ISAIAH 15

[Yeshayah 15 Orthodox Jewish Bible (OJB)]


1 The burden [massa] of Moab [Moav]. Because in the night [ lailah] Ar of Moab [Moav] is laid waste, and brought to silence; because in the night [lailah] Kir of Moab [Moav] is laid waste, and brought to silence;

We discover that evil is not the exception but the rule in the lot of man. Our reading from Isaiah Ch. 15, gives us a picture of something that in one form or other is universal. It is a scene of pillage and bloodshed and ruin and tears - a whole district desolated in a single night, and the whole population out next day in bitter lamentation in the open fields.



2 He is gone up to Bajith, and to Dibon, the high places, to weep: Moab shall howl over Nebo, and over Medeba: on all their heads shall be baldness, and every beard cut off.

3 In their streets they shall gird themselves with sackcloth: on the tops of their houses, and in their streets, every one shall howl, weeping abundantly.

4 And Heshbon shall cry, and Elealeh: their voice shall be heard even unto Jahaz: therefore the armed soldiers of Moab shall cry out; his life shall be grievous unto him.

5 My heart shall cry out for Moab; his fugitives shall flee unto Zoar, an heifer of 3 years old: for by the mounting up of Luhith with weeping shall they go it up; for in the way of Horonaim they shall raise up a cry of destruction.

6 For the waters of Nimrim shall be desolate: for the hay [ khatzir (grass)] is withered away, the grass faileth [ the desheh (vegetation)], there is no green thing [yerek (green) there is none].

7 Therefore the abundance [ possessions] they have gotten, and that which they have laid up, shall they carry away to the brook of the willows [Nakhal HaAravim (Ravine of Willows)].

8 For the cry is gone round about the borders of Moab [Moav]; the howling thereof unto Eglayim, and the howling thereof unto Beerelim [Be'er Elim].




9 For the waters of Dimon shall be full of blood [dahm]: for I will bring more upon Dimon, lions [aryeh] upon him that escapeth of [Moav], and upon the remnant of the land [she'erit adamah].

Distress and care are not always to be seen in this acute form, but in some shape or other, in all countries, in every age, in our own age, every day, evil reigns. It reigns intensely. We learn how bitter and incurable it is when capacities to rightly read the situation, open with growth and experience. At times, the fact is overwhelming. It comes upon us with a force that crushes to the earth. It wrings from the heart the bitter wail of David.

"O Lord, wherefore hast Thou made all men in vain? Where are Thy mercies and Thy lovingkindness?"

The struggling mind asks the reason. Here is a fair and beautiful earth - the fit platform for a happy and glorious life. Here is man a noble creature - or a creature fundamentally intended for nobleness - with great capacities for intelligence and joy: with great aspirations for high things. Here he is, painfully struggling with abortion in every shape and form.

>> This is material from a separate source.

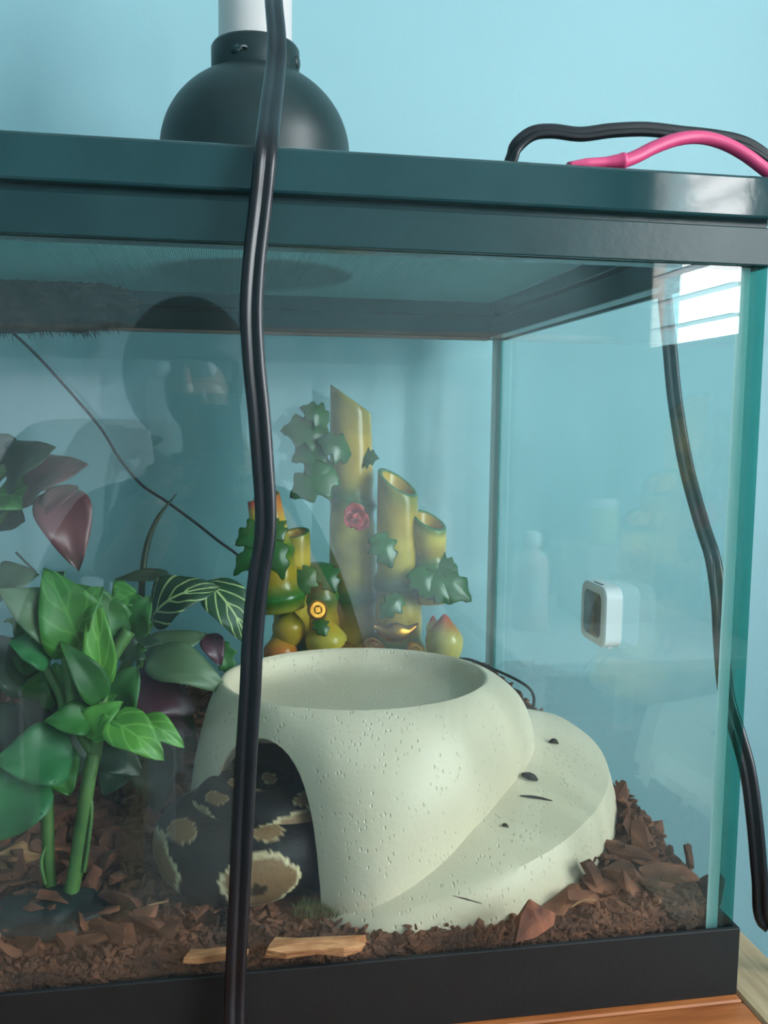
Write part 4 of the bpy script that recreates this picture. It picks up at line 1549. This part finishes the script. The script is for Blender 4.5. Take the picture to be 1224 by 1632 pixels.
pos_chip('bark_chip', 'thin bark splinter standing upright on the heap in the right corner', at(1098, 1365, y=.055), .0085, .0022, .002, (0, math.radians(80), 0), seed=67)
pos_chip('bark_chip', 'long bark chip leaning against the right side of the hide', at(952, 1405, y=.03), .017, .0045, .003, (0, math.radians(62), .2), seed=68)
pos_chip('bark_chip', 'broad bark chip on top of the heap beside the right pane', at(1030, 1325, y=.095), .012, .008, .004, (.4, -.5, .3), 'bark', seed=69)
pos_chip('bark_chip', 'dark bark chip pressed against the glass in the front right corner', at(1126, 1420, y=.022), .014, .008, .004, (.3, -1.0, .5), 'bark_dark', seed=70)


# debris lying on the hide: dropped onto the real surface
dg = bpy.context.evaluated_depsgraph_get()
dg.update()


def on_hide(px, py):
    d = (RM @ Vector(((px - 612) / FPX, -(py - 816) / FPX, -1.0))).normalized()
    ok, loc, nrm, idx = HD.ray_cast(CAM_LOC, d)
    return (loc, nrm) if ok else (at(px, py, y=.05), Vector((0, -1, 0)))


for nm_, lab, (ax_, ay_), (bx_, by_), r_ in (
    ('bark_sliver', 'thick dark bark sliver lying on the ramp of the hide', (828, 1233), (856, 1246), .0022),
    ('bark_sliver', 'short dark bark crumb near the top of the hide ramp', (874, 1184), (889, 1187), .0016),
    ('bark_sliver', 'long thin reddish twig lying on the hide ramp', (829, 1269), (880, 1277), .0008),
    ('bark_sliver', 'tiny bark crumb low on the hide ramp', (800, 1316), (810, 1319), .0010),
    ('fibre', 'fine curled brown fibre stuck low on the front of the hide', (722, 1428), (768, 1440), .0004),
):
    (la, na), (lb, nb_) = on_hide(ax_, ay_), on_hide(bx_, by_)
    mid = (la + lb) / 2 + (na + nb_) * r_ * .8
    o = tube(nm_, [la + na * r_ * .6, mid, lb + nb_ * r_ * .6], r_, 'bark_dark', None, k=7, n=4, scale=[.4, 1.1, .9, .3])
    tag(o, lab, 'bark')

# moss tuft at the foot of the doorway
vs, fs = [], []
mc = at(512, 1448, z=.050)
for k in range(500):
    a = random.uniform(0, 6.28); r = .013 * math.sqrt(random.random())
    p = mc + Vector((r * math.cos(a) * 1.2, r * math.sin(a) * .7, 0))
    p.y = max(p.y, .009)
    e = p + Vector((random.gauss(0, .002), random.gauss(0, .0015), random.uniform(.002, .006)))
    e.y = max(e.y, .008)
    i = len(vs)
    vs += [p + Vector((-.0003, 0, -.002)), p + Vector((.0003, 0, -.002)), e]
    fs.append((i, i + 1, i + 2))
tag(mesh_obj('moss_tuft', vs, fs, 'moss'), 'small grey-green moss tuft at the foot of the hide doorway', 'moss', kind='stuff')
# straw-like fibres on the bedding
for (ax_, ay_), (bx_, by_), lab in (((195, 1466), (268, 1436), 'pale dry fibre lying on the bedding beside the snake'), ((930, 1478), (960, 1450), 'pale straw splinter lying right of the big triangular chip')):
    A_, B_ = at(ax_, ay_, z=.053), at(bx_, by_, z=.055)
    A_.y = max(A_.y, .01); B_.y = max(B_.y, .012)
    tag(tube('straw_fibre', [A_, (A_ + B_) / 2 + Vector((0, 0, .002)), B_], .0006, 'bark_pale', None, k=6, n=4), lab, 'fibre')

# ------------------------------------------------------------------ behind the viewer (seen reflected in the glass)
def mir(px, py, y):
    """point of the room whose mirror image in the front pane falls on that spot at distance y behind the pane"""
    p = at(px, py, y=y)
    return Vector((p.x, -p.y, p.z))


# white plastic chair
ch_c = mir(140, 800, 1.75)
CH = thing('plastic_chair', 'white moulded plastic chair reflected in the left of the front glass', 'chair', (ch_c.x, ch_c.y, FLOOR_Z))
sw = .22
zt = mir(140, 668, 1.75).z
zs = FLOOR_Z + .43
vs, fs = [], []
for th in (0, .02):
    for i in range(13):
        u = -1 + i / 6
        zz_ = zs + (zt - zs) * (1 - abs(u) ** 5 * .25)
        vs += [(ch_c.x + u * sw, ch_c.y - .06 * (1 - u * u) + th, zs), (ch_c.x + u * sw * .98, ch_c.y - .1 - .05 * (1 - u * u) + th, zz_)]
for i in range(12):
    fs += [(2 * i, 2 * i + 2, 2 * i + 3, 2 * i + 1), (26 + 2 * i + 1, 26 + 2 * i + 3, 26 + 2 * i + 2, 26 + 2 * i), (2 * i + 1, 2 * i + 3, 26 + 2 * i + 3, 26 + 2 * i + 1)]
mesh_obj('backrest', vs, fs, 'white_plastic', CH)
box('seat', (ch_c.x - sw, ch_c.y - .06, zs - .03), (ch_c.x + sw, ch_c.y + .38, zs), 'white_plastic', CH, bevel=.012)
for sx in (-1, 1):
    for yy_ in (-.03, .34):
        box('leg', (ch_c.x + sx * .19 - .02, ch_c.y + yy_ - .02, FLOOR_Z), (ch_c.x + sx * .19 + .02, ch_c.y + yy_ + .02, zs - .03), 'white_plastic', CH)

# low white desk with a few things on it
dz = -0.16
dp = mir(850, 1000, 1.6)
DX0, DX1, DY0, DY1 = 0.30, 0.86, -1.95, -1.25
DK = thing('white_desk', 'white desk reflected in the glass left of the thermometer', 'desk', ((DX0 + DX1) / 2, (DY0 + DY1) / 2, FLOOR_Z))
box('desk_top', (DX0, DY0, dz - .03), (DX1, DY1, dz), 'desk_white', DK, bevel=.003, seg=1)
for sx in (DX0 + .03, DX1 - .03):
    for sy in (DY0 + .03, DY1 - .03):
        box('leg', (sx - .02, sy - .02, FLOOR_Z), (sx + .02, sy + .02, dz - .03), 'desk_white', DK)
c = mir(845, 1000, 1.55); c.z = dz
BO = thing('bottle', 'pinkish white bottle reflected on the desk left of the thermometer', 'bottle', c)
lathe('body', [(.0001, 0), (.04, .001), (.042, .01), (.042, .15), (.036, .17), (.018, .185), (.017, .20)], c, 'bottle_pink', BO, 28)
lathe('cap', [(.021, .195), (.021, .225), (.018, .228), (.0001, .228)], c, 'white_plastic', BO, 24)
box('label_patch', (c.x - .012, c.y + .0405, c.z + .04), (c.x + .012, c.y + .0435, c.z + .13), 'white_plastic', BO)
c = mir(962, 868, 1.65)
bx0 = Vector((c.x - .07, c.y - .12, dz))
tag(box('carton_box', (bx0.x, bx0.y, dz), (bx0.x + .17, bx0.y + .2, c.z), 'carton', None, bevel=.003, seg=1), 'brownish carton on the reflected desk beneath the yellowish jar', 'box')
cj = Vector((c.x, c.y, c.z))
JR = thing('jar', 'yellowish jar reflected above the thermometer', 'jar', cj)
lathe('body', [(.0001, 0), (.032, .001), (.034, .006), (.034, .085), (.03, .095)], cj, 'jar_yellow', JR, 28)
lathe('lid', [(.035, .093), (.035, .108), (.032, .112), (.0001, .112)], cj, 'white_plastic', JR, 28)

# phone and the person holding it
PH = thing('phone', 'dark mobile phone held up before the glass, seen only as a reflection', 'phone', (CAM_LOC.x - .018, CAM_LOC.y - .036, CAM_LOC.z - .13))
ph_b = box('phone_body', (CAM_LOC.x - .056, CAM_LOC.y - .046, CAM_LOC.z - .135), (CAM_LOC.x + .020, CAM_LOC.y - .038, CAM_LOC.z + .024), 'screen_dark', PH, bevel=.0035, seg=3)
box('camera_bump', (CAM_LOC.x - .014, CAM_LOC.y - .039, CAM_LOC.z - .036), (CAM_LOC.x + .014, CAM_LOC.y - .0355, CAM_LOC.z + .014), 'cord_black', PH, bevel=.0015)

hc_ = mir(300, 640, 0.98)
PX, PY = hc_.x, hc_.y


def skin_body(name, V, E, R_, material, parent=None, root=0, sub_=2):
    me_ = bpy.data.meshes.new(name)
    me_.from_pydata([tuple(v_) for v_ in V], E, [])
    o = bpy.data.objects.new(name, me_)
    COL.objects.link(o)
    s = o.modifiers.new('skin', 'SKIN')
    s.use_smooth_shade = True
    for i, r in enumerate(R_):
        me_.skin_vertices[0].data[i].radius = (r, r) if not isinstance(r, tuple) else r
        me_.skin_vertices[0].data[i].use_root = (i == root)
    ss = o.modifiers.new('sub', 'SUBSURF'); ss.levels = sub_; ss.render_levels = sub_
    bpy.context.view_layer.update()
    d_ = bpy.context.evaluated_depsgraph_get()
    nm2 = bpy.data.meshes.new_from_object(o.evaluated_get(d_))
    o.modifiers.clear()
    o.data = nm2
    nm2.materials.clear(); nm2.materials.append(MATS[material])
    nm2.polygons.foreach_set('use_smooth', [True] * len(nm2.polygons))
    if parent: put(o, parent)
    return o


ZS = FLOOR_Z + .42
hz_ = hc_.z
PE = thing('person', 'person in dark clothes sitting before the tank, holding up the phone', 'person', (PX, PY - .15, ZS))
grip = Vector((CAM_LOC.x + .024, CAM_LOC.y - .044, CAM_LOC.z - .085))
gripL = Vector((CAM_LOC.x - .060, CAM_LOC.y - .044, CAM_LOC.z - .085))
V = [(PX, PY - .18, ZS + .10), (PX, PY - .16, ZS + .28), (PX, PY - .10, hz_ - .24), (PX, PY - .05, hz_ - .14), (PX, PY - .02, hz_ - .08),
     (PX, PY + .0, hz_ + .02), (PX, PY + .0, hz_ + .09),
     (PX + .17, PY - .09, hz_ - .22), (PX + .24, PY + .02, hz_ - .42), (grip.x + .035, grip.y - .09, grip.z - .06), (grip.x + .012, grip.y - .030, grip.z - .01),
     (PX - .17, PY - .09, hz_ - .22), (PX - .24, PY + .02, hz_ - .42), (gripL.x - .035, gripL.y - .09, gripL.z - .06), (gripL.x - .012, gripL.y - .030, gripL.z - .01),
     (PX + .10, PY - .15, ZS + .085), (PX + .13, PY + .22, ZS + .06), (PX + .14, PY + .25, FLOOR_Z + .10), (PX + .15, PY + .36, FLOOR_Z + .03),
     (PX - .10, PY - .15, ZS + .085), (PX - .13, PY + .22, ZS + .06), (PX - .14, PY + .25, FLOOR_Z + .10), (PX - .15, PY + .36, FLOOR_Z + .03)]
Ed = [(0, 1), (1, 2), (2, 3), (3, 4), (4, 5), (5, 6), (2, 7), (7, 8), (8, 9), (9, 10), (2, 11), (11, 12), (12, 13), (13, 14), (0, 15), (15, 16), (16, 17), (17, 18), (0, 19), (19, 20), (20, 21), (21, 22)]
Rr_ = [(.15, .11), (.14, .10), (.15, .10), .062, .056, (.078, .095), (.066, .08), .062, .046, .030, .024, .062, .046, .030, .024, .085, .062, .045, .035, .085, .062, .045, .035]
body = skin_body('body', V, Ed, Rr_, 'cloth_dark', PE)
body.data.materials.append(MATS['skin']); body.data.materials.append(MATS['trouser'])
for p in body.data.polygons:
    c = p.center
    if c.z > hz_ - .12 and abs(c.x - PX) < .13:
        p.material_index = 1
    elif c.y > PY + .22 and c.z > ZS + .15:
        p.material_index = 1
    elif c.z < ZS + .12:
        p.material_index = 2
# fingers round the phone, part of the hands
for sgn, g in ((1, grip), (-1, gripL)):
    for i, (ln, dzf) in enumerate(((.060, .030), (.066, .010), (.062, -.010), (.050, -.028))):
        b0 = Vector((g.x + sgn * .016, g.y - .028, g.z + dzf * .7))
        k1 = Vector((g.x + sgn * .014, g.y + .004, g.z + dzf))
        k2 = Vector((g.x - sgn * .004, g.y + .016, g.z + dzf))
        k3 = Vector((g.x - sgn * (ln - .045), g.y + .0165, g.z + dzf))
        tube('finger', [b0, k1, k2, k3], .0078, 'skin', PE, k=8, n=4, scale=[1.1, 1, .92, .75])
    tube('thumb', [Vector((g.x + sgn * .010, g.y - .030, g.z + .01)), Vector((g.x + sgn * .006, g.y - .014, g.z + .035)), Vector((g.x - sgn * .012, g.y - .012, g.z + .05))], .009, 'skin', PE, k=8, n=4, scale=[1.1, 1, .75])
# hair, nose, ears, eyes, mouth
bm = bmesh.new()
bmesh.ops.create_icosphere(bm, subdivisions=4, radius=1)
for v_ in list(bm.verts):
    q = v_.co
    low = -.95 + 1.1 * smoothstep(-.2, .75, q.y)
    zq = max(q.z, low)
    v_.co = Vector((PX + q.x * .098, PY - .012 + q.y * .112, hz_ + .045 + zq * .115))
from_bm('hair', bm, 'hair', PE)
tube('nose', [Vector((PX, PY + .088, hz_ + .045)), Vector((PX, PY + .104, hz_ + .018)), Vector((PX, PY + .092, hz_ + .006))], .011, 'skin', PE, k=8, n=4, scale=[.6, 1, .9])
for sgn in (-1, 1):
    fruit_c = Vector((PX + sgn * .032, PY + .082, hz_ + .045))
    bm = bmesh.new(); bmesh.ops.create_uvsphere(bm, u_segments=12, v_segments=8, radius=.0115)
    for v_ in bm.verts: v_.co += fruit_c
    from_bm('eye', bm, 'white_plastic', PE)
    bm = bmesh.new(); bmesh.ops.create_uvsphere(bm, u_segments=12, v_segments=8, radius=.018)
    for v_ in bm.verts: v_.co = Vector((v_.co.x * .5 + PX + sgn * .086, v_.co.y + PY, v_.co.z * 1.6 + hz_ + .03))
    from_bm('ear', bm, 'skin', PE)
tube('mouth', [Vector((PX - .024, PY + .080, hz_ - .03)), Vector((PX, PY + .090, hz_ - .032)), Vector((PX + .024, PY + .080, hz_ - .03))], .005, 'bottle_pink', PE, k=6, n=4, scale=[.4, 1, .4])
ST = thing('stool', 'plain stool under the seated person', 'stool', (PX, PY - .15, FLOOR_Z))
lathe('seat', [(.0001, 0), (.17, 0), (.175, .012), (.17, .03), (.0001, .032)], (PX, PY - .15, ZS - .034), 'wood_trim', ST, 32)
for a in (45, 135, 225, 315):
    a = math.radians(a)
    tube('leg', [(PX + .17 * math.cos(a), PY - .15 + .17 * math.sin(a), FLOOR_Z), (PX + .15 * math.cos(a), PY - .15 + .15 * math.sin(a), FLOOR_Z + .2), (PX + .13 * math.cos(a), PY - .15 + .13 * math.sin(a), ZS - .034)], .014, 'wood_trim', ST, k=8, n=3)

It is no cant or hypochondriacal phrase that describes his lot as one of "vanity and vexation of spirit." That is the verdict of wisdom: it is the lesson of experience. Only fools challenge it, only men of a limited mind think it an exaggeration. What is the explanation, then, of this distressing situation of things - that a creature formed for goodness - desiring goodness -striving for goodness in some shape and way everywhere, should be weltering in a bottomless bog of failure and evil?

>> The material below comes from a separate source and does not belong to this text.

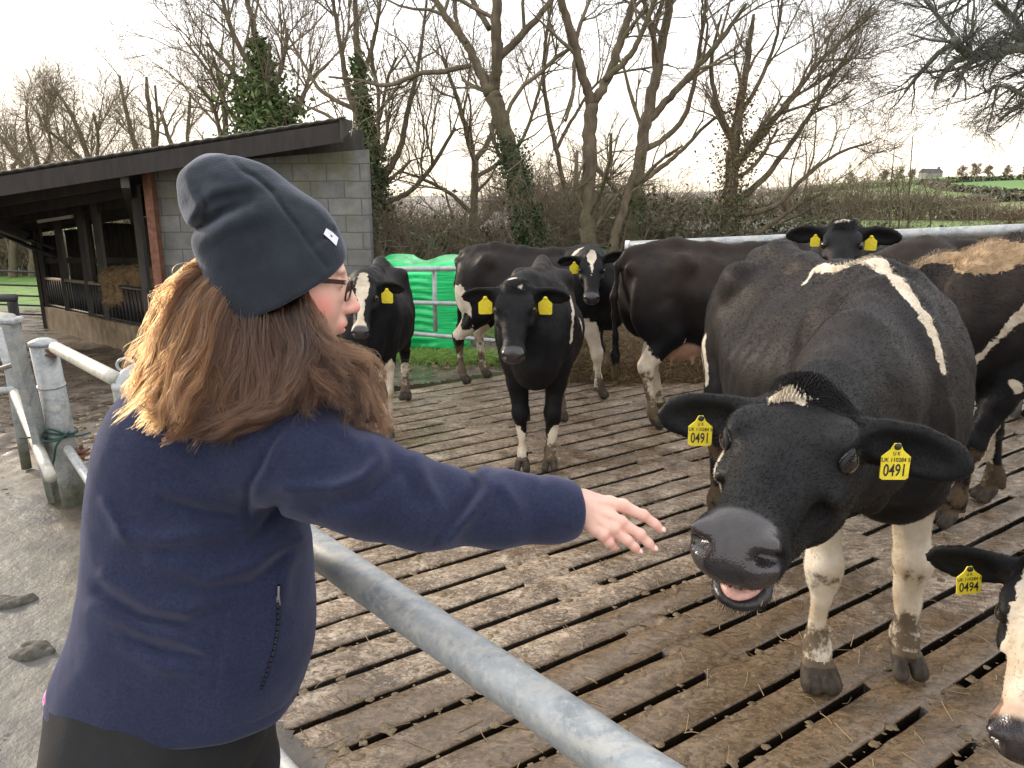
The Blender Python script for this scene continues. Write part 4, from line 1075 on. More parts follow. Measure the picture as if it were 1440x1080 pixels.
q0, q1 = P(14, 452, 3.55), G(80, 705)
rt = rootw('yard_gate', (q1[0], q1[1], 0), 'old galvanised gate with leaning upright at the left edge beside the gate post', 'gate')
part('upright', MB().beam(q1 + (0, 0, -.05), q0, .045, .075, (0, 1, 0)), M_GALVM, rt, bevel=.006)
part('top_rail', MB().tube([q0 + (.01, 0, .01), q0 + (-.55, .25, .02), q0 + (-1.4, .7, .04)], .028, 18), M_CREAM, rt, True)
part('cap', MB().box(q0 + (0, 0, .005), (.09, .09, .03)), M_GALV, rt, bevel=.01)
part('lower_rail', MB().tube(np.linspace(P(20, 552, 4.55), P(72, 672, 3.42), 8), .027, 18), M_CREAM, rt, True)
part('upright', MB().tube([P(-2, 462, 4.6), P(14, 520, 4.6), G(36, 648) + (0, 0, -.05)], .030, 16), M_GALVM, rt, True)
part('cross_rail', MB().tube([P(-40, 553, 4.6), P(18, 548, 4.55)], .022, 14), M_GALV, rt, True)
part('latch', MB().tube([P(-5, 520, 4.55), P(30, 510, 4.2), P(34, 530, 4.2)], .014, 10), M_DARKM, rt, True)
rt = rootw('tall_post', tuple(G(38, 560, -.1)[:2]) + (0,), 'short dark steel post with T handle behind the left gate', 'post')
part('post', MB().tube([G(38, 560, -.1) , P(17, 422, 5.6)], .035, 16), M_DARKM, rt, True)
part('handle', MB().tube([P(-16, 419, 5.6), P(22, 419, 5.6)], .03, 14), M_DARKM, rt, True)
cc = MB()
for k in range(9): cc.tube(np.stack([P(14, 470 + k * 6, 5.4) + np.array((.012 * math.cos(a), 0, .02 * math.sin(a))) for a in np.linspace(0, 6.3, 9)]), .004, 6)
part('chain', cc, M_DARKM, rt, True)

# far farm gate on the left
def tube_gate(p0, p1, zs, r, mat, label, name='farm_gate', verts=(), corner=.14, cat='gate'):
    p0, p1 = np.asarray(p0, float), np.asarray(p1, float)
    rt = rootw(name, (p0[0], p0[1], p0[2]), label, cat)
    top, bot = max(zs), min(zs); d = p1 - p0
    F = lambda a, z: p0 + d * a + np.array((0, 0, z))
    cf = corner / np.linalg.norm(d)
    loop = [F(0, bot), F(0, top - corner), F(cf * .3, top - corner * .3), F(cf, top), F(1 - cf, top), F(1 - cf * .3, top - corner * .3), F(1, top - corner), F(1, bot)]
    part('frame', MB().tube(loop, r, 12), mat, rt, True)
    for z in zs:
        if z != top: part('rail', MB().tube([F(0, z), F(1, z)], r * .85, 10), mat, rt, True)
    for a in verts: part('upright', MB().tube([F(a, bot), F(a, top)], r * .85, 10), mat, rt, True)
    return rt
gp1 = PD(70, 446, 18.6)
tube_gate((gp1[0] - 4.2, gp1[1] + .6, gp1[2] + .05), (gp1[0], gp1[1], gp1[2]), (.05, .27, .50, .75, 1.08), .026, M_DARKM, 'dark tubular farm gate standing open onto the green field')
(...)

There is a reason both simple and profound, at once satisfactory to wisdom and contemptible to the carnal mind. It is a reason arising out of a fact which we see most conspicuously of all when we look at Christ, especially when we look at him on the cross. The one fact visible above all others as we look at him, is that God exists as well as man. If God exists, God must have rights as well as man. What are those rights? Here is where the natural man stumbles.

The universal idea is that the universe exists for man, and that if there is a God, it is only as man's servant that He has any function. If this is the truth, the state of man as he now is upon the earth is a problem that defies solution. But it is not the truth. It seems as if the shallowest intellect ought to see that it cannot be the truth, but that only can be the truth which the Bible teaches, that all things exist for God, that His aims, His rights, His principles, and action must prevail.

This indeed is forced upon reflection as the unquestionable truth, and as the only explanation of the evil state of things that now distresses us, for when we enquire, we find there is a history to this matter that is open to no other understanding...

The real and simple explanation, then, of the reign of evil, is that God and man are separated.